(Records from a collection)
——————

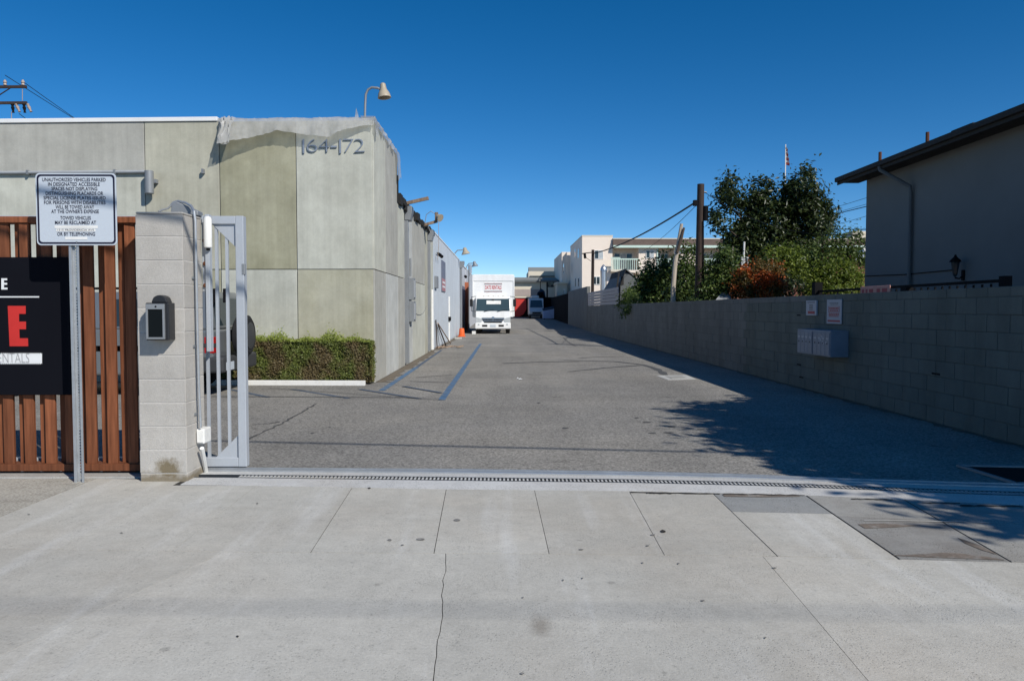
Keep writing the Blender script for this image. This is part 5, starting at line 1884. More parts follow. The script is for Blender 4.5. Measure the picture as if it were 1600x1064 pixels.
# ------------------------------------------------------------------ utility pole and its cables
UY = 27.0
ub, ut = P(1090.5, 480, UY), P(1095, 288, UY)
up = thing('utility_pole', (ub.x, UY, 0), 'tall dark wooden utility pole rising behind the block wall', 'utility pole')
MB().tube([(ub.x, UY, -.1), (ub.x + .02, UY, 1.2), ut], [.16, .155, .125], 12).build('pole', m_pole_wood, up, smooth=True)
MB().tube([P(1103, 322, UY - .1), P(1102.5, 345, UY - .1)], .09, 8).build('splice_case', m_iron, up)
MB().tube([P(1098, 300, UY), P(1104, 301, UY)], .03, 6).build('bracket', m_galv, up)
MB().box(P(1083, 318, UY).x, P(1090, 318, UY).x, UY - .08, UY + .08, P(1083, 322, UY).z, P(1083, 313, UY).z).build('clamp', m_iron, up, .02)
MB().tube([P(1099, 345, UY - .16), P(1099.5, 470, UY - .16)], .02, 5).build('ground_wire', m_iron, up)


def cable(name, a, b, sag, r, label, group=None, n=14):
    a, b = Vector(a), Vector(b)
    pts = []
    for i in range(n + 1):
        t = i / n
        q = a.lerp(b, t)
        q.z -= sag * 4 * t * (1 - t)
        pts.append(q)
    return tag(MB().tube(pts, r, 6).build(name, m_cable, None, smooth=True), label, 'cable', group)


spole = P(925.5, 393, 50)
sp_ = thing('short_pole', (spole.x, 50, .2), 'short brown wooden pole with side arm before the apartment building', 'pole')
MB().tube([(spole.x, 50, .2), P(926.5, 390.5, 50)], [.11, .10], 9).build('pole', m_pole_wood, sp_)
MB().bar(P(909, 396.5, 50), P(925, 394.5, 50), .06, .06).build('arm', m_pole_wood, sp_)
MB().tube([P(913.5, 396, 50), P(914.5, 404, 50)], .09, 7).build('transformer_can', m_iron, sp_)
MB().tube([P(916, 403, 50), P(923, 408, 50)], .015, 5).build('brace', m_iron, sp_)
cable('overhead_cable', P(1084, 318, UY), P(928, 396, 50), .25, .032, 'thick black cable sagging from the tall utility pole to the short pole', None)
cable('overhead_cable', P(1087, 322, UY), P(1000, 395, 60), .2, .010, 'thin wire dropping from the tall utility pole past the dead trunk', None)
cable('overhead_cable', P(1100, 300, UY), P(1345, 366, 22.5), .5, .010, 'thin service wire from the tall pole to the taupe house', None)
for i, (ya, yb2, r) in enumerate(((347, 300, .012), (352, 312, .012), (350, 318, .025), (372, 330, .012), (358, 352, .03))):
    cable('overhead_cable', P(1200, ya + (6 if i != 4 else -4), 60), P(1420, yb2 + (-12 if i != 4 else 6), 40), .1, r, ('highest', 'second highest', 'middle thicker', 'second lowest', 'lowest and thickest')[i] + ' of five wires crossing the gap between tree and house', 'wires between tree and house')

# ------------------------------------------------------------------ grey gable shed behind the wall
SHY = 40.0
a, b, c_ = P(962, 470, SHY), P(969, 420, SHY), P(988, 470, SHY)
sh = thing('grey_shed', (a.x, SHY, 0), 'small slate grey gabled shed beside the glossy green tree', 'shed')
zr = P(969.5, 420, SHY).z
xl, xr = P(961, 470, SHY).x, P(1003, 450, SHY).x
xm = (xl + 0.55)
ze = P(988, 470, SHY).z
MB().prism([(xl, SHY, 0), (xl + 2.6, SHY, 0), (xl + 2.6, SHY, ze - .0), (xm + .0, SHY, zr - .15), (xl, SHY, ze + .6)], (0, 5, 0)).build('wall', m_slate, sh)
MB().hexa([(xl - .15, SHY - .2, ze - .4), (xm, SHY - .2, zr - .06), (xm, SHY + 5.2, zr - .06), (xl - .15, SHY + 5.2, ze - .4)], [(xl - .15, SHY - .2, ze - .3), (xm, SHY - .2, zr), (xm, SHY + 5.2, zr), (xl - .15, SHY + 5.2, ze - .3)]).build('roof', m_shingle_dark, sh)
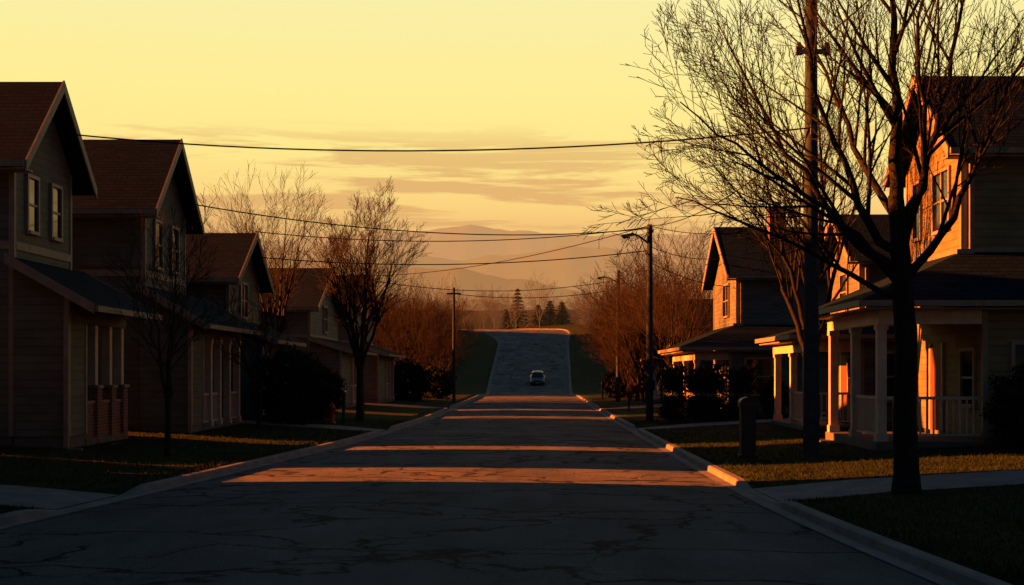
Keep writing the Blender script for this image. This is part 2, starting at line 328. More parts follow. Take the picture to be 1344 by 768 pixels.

——————

- _WHAT YOU ARE ASKED TO DO_:
Restate the lines of the records exactly, starting at the first and stopping after the line with "label, 'cable', group)". Leave out any picture.

- _WRITTEN REPLY_:
Keep writing the Blender script for this image. This is part 5, starting at line 1884. More parts follow. The script is for Blender 4.5. Measure the picture as if it were 1600x1064 pixels.
# ------------------------------------------------------------------ utility pole and its cables
UY = 27.0
ub, ut = P(1090.5, 480, UY), P(1095, 288, UY)
up = thing('utility_pole', (ub.x, UY, 0), 'tall dark wooden utility pole rising behind the block wall', 'utility pole')
MB().tube([(ub.x, UY, -.1), (ub.x + .02, UY, 1.2), ut], [.16, .155, .125], 12).build('pole', m_pole_wood, up, smooth=True)
MB().tube([P(1103, 322, UY - .1), P(1102.5, 345, UY - .1)], .09, 8).build('splice_case', m_iron, up)
MB().tube([P(1098, 300, UY), P(1104, 301, UY)], .03, 6).build('bracket', m_galv, up)
MB().box(P(1083, 318, UY).x, P(1090, 318, UY).x, UY - .08, UY + .08, P(1083, 322, UY).z, P(1083, 313, UY).z).build('clamp', m_iron, up, .02)
MB().tube([P(1099, 345, UY - .16), P(1099.5, 470, UY - .16)], .02, 5).build('ground_wire', m_iron, up)


def cable(name, a, b, sag, r, label, group=None, n=14):
    a, b = Vector(a), Vector(b)
    pts = []
    for i in range(n + 1):
        t = i / n
        q = a.lerp(b, t)
        q.z -= sag * 4 * t * (1 - t)
        pts.append(q)
    return tag(MB().tube(pts, r, 6).build(name, m_cable, None, smooth=True), label, 'cable', group)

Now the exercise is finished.